Terres des Hommes has swept 71 countries so far. Drum couldn’t cover a single U.S. county. I doubt many RLSH cosplayers have considered assuming the alter ego of a powerless ten-year-old to battle crime, but Sweetie is probably the only real life superhero out there. I wish her Justice League continued success.

 

Sweetie

 

3 thoughts on “Real Life Justice Leagues

  1. This may be a little OT, but…Sweetie doesn’t look that real to me from the pictures I’ve seen. I would say you can’t count on the target audience to have been very bright, but apparently that would be stereotypical and wrong, as the operation netted all sorts of dudes (is it safe to assume they were all men?). She’s got that sterile CG look to her face, no facial imperfections whatsoever, and somewhat clumpy hair. Not hating, though. It’s possible too that the end result looked different from what I saw.

    A little more on-topic, I wonder how many of the cases caught in this, er, sting will/can lead to actionable arrests and charges, as well as how this program will be used in the future or if it doesn’t make these people more wary of CGI kids in future.

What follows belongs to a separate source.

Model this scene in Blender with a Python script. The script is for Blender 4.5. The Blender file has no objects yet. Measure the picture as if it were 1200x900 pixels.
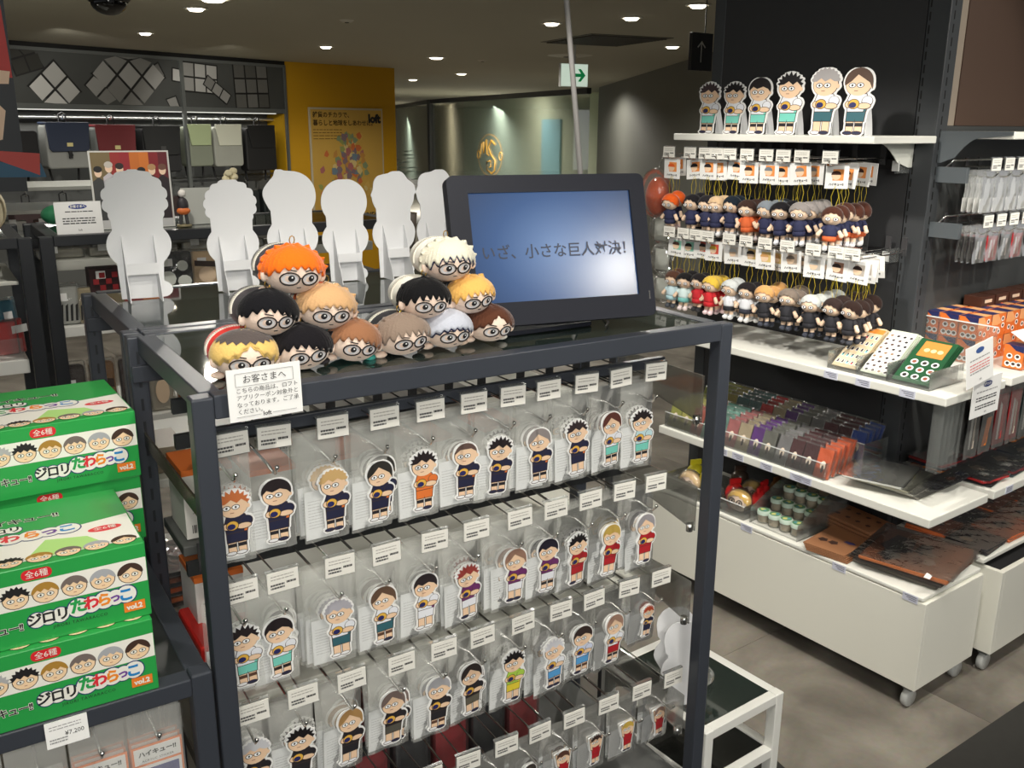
import bpy, bmesh, math, random
from mathutils import Matrix, Vector, Euler
R = random.Random(7)
PI = math.pi
S = bpy.context.scene
COL = S.collection

# ------------------------------------------------------------------ camera
cd = bpy.data.cameras.new('camera'); cam = bpy.data.objects.new('camera', cd); COL.objects.link(cam)
cd.sensor_width = 36.0; cd.lens = 1089.0 * 36.0 / 1200.0; cd.clip_start = 0.02; cd.clip_end = 200
right = Vector((0.84636042, -0.53257430, 0.00621693)); up = Vector((0.13720811, 0.22929829, 0.96363698)); fwd = Vector((0.51463382, 0.81473119, -0.26714251))
mw = Matrix.Identity(4)
for i in range(3):
    mw[i][0] = right[i]; mw[i][1] = up[i]; mw[i][2] = -fwd[i]
mw[2][3] = 1.55
cam.matrix_world = mw
S.camera = cam

# ------------------------------------------------------------------ world, exposure, large lights
ZC = 2.15                                   # ceiling height
w = bpy.data.worlds.new('world'); S.world = w; w.use_nodes = True
w.node_tree.nodes['Background'].inputs[0].default_value = (0.95, 0.97, 1.0, 1)
w.node_tree.nodes['Background'].inputs[1].default_value = 0.33
S.view_settings.view_transform = 'Standard'; S.view_settings.look = 'None'
S.view_settings.exposure = 0.0; S.view_settings.gamma = 1.0; S.view_settings.use_curve_mapping = False
S.cycles.transparent_max_bounces = 24
S.cycles.max_bounces = 7

def area(name, loc, size, power, color=(1, 0.97, 0.9), target=None, sy=None):
    l = bpy.data.lights.new(name, 'AREA'); l.energy = power; l.color = color; l.size = size
    if sy: l.shape = 'RECTANGLE'; l.size_y = sy
    o = bpy.data.objects.new(name, l); COL.objects.link(o); o.location = loc
    if target is not None:
        o.rotation_euler = (Vector(target) - Vector(loc)).to_track_quat('-Z', 'Y').to_euler()
    return o
def spot(name, loc, target, power, angle=60, blend=0.6, rad=0.03, color=(1, 0.95, 0.86)):
    l = bpy.data.lights.new(name, 'SPOT'); l.energy = power; l.spot_size = math.radians(angle); l.spot_blend = blend
    l.shadow_soft_size = rad; l.color = color
    o = bpy.data.objects.new(name, l); COL.objects.link(o); o.location = loc
    o.rotation_euler = (Vector(target) - Vector(loc)).to_track_quat('-Z', 'Y').to_euler()
    return o
GA = math.radians(4.566); GO = Vector((2.11699542, 1.28858293, 0))
def BWP(u, off, z): return Vector((0.745+u*0.9197+off*0.3928, 8.28+u*0.3928-off*0.9197, z))
def GP(a, b, z): return Vector((GO.x + a*math.cos(GA) - b*math.sin(GA), GO.y + a*math.sin(GA) + b*math.cos(GA), z))

area('front_fill_light', (-0.2, -0.9, 2.12), 0.8, 60, target=(0.7, 1.4, 0.6))  # unseen fill light added above the camera to brighten the near rack
spot('ceiling_or_fill_spot', (1.7, -0.6, 2.1), (1.9, 1.6, 0.3), 52, 80)  # unseen fill spot added behind the camera
spot('ceiling_or_fill_spot', (1.2, 4.9, 2.13), (1.2, 4.9, 0), 66, 165, 0.3)  # the wide spots here are added fill, bouncing off the floor onto the ceiling
spot('ceiling_or_fill_spot', (3.6, 6.9, 2.13), (3.6, 6.9, 0), 88, 165, 0.3)
spot('ceiling_or_fill_spot', (7.2, 10.5, 2.13), (7.2, 10.5, 0), 120, 165, 0.3)
spot('ceiling_or_fill_spot', (-1.6, 5.6, 2.13), (-1.6, 5.6, 0), 58, 165, 0.3)
spot('ceiling_or_fill_spot', (3.0, 3.6, 2.13), (3.0, 3.6, 0), 32, 165, 0.3)
spot('ceiling_or_fill_spot', (0.9, 6.9, 2.1), BWP(0.6, 0.1, 1.3), 34, 80)
spot('ceiling_or_fill_spot', (2.2, 7.5, 2.1), BWP(1.9, 0.1, 1.3), 28, 80)
spot('ceiling_or_fill_spot', (0.5, 2.9, 2.1), (0.6, 3.4, 1.0), 26, 75)
spot('ceiling_or_fill_spot', (0.75, 0.55, 2.1), (0.75, 1.3, 0.9), 34, 75)
spot('ceiling_or_fill_spot', (0.2, 1.0, 2.1), (0.5, 1.4, 1.2), 16, 70)
spot('ceiling_or_fill_spot', (0.9, 1.75, 2.1), (0.8, 1.8, 1.2), 13, 80)
spot('ceiling_or_fill_spot', (-0.15, 0.7, 2.1), (0.05, 1.3, 0.9), 16, 60)
spot('ceiling_or_fill_spot', GP(-0.85, 0.30, 2.1), GP(0.1, 0.5, 1.05), 52, 58)
spot('ceiling_or_fill_spot', GP(-0.2, -0.65, 2.1), GP(0.3, 0.1, 0.9), 44, 60)
spot('ceiling_or_fill_spot', GP(-0.7, 0.9, 2.1), GP(0.1, 0.85, 0.6), 20, 60)
spot('ceiling_or_fill_spot', GP(-0.7, -0.3, 2.1), GP(-0.1, 0.1, 0.1), 55, 80)
spot('ceiling_or_fill_spot', GP(1.0, -0.6, 2.1), GP(0.8, 0.1, 0.9), 30, 60)
spot('ceiling_or_fill_spot', GP(0.55, -1.0, 2.1), GP(0.36, 0.3, 1.5), 34, 50)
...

  2. All fair points, mywa. The screenshot certainly didn’t fool me either, but there’s a short documentary online that includes some more convincing moving CGI. As far as prosecution, like many law enforcement characters in superhero comics, the Netherlands police were not pleased that private citizens were conducting stings that produced no evidence useful in court. But I don’t think the people who were caught knew it.

  3. Mywa has a very good point– in many cases, actions like this can badly damage future prosecutions. (I’m reminded of the reality show “To catch a predator” which resulted in more than a few charges being dropped by local authorities).

    But I think there’s a bigger issue, which is that by doing so, by causing people to think about being caught without necessarily being able to put them in prison, you run the risk of actually improving the suspects ability to avoid real police action. The same tactics to avoid being taken in by Sweetie may also work to avoid being taken in by an FBI sting.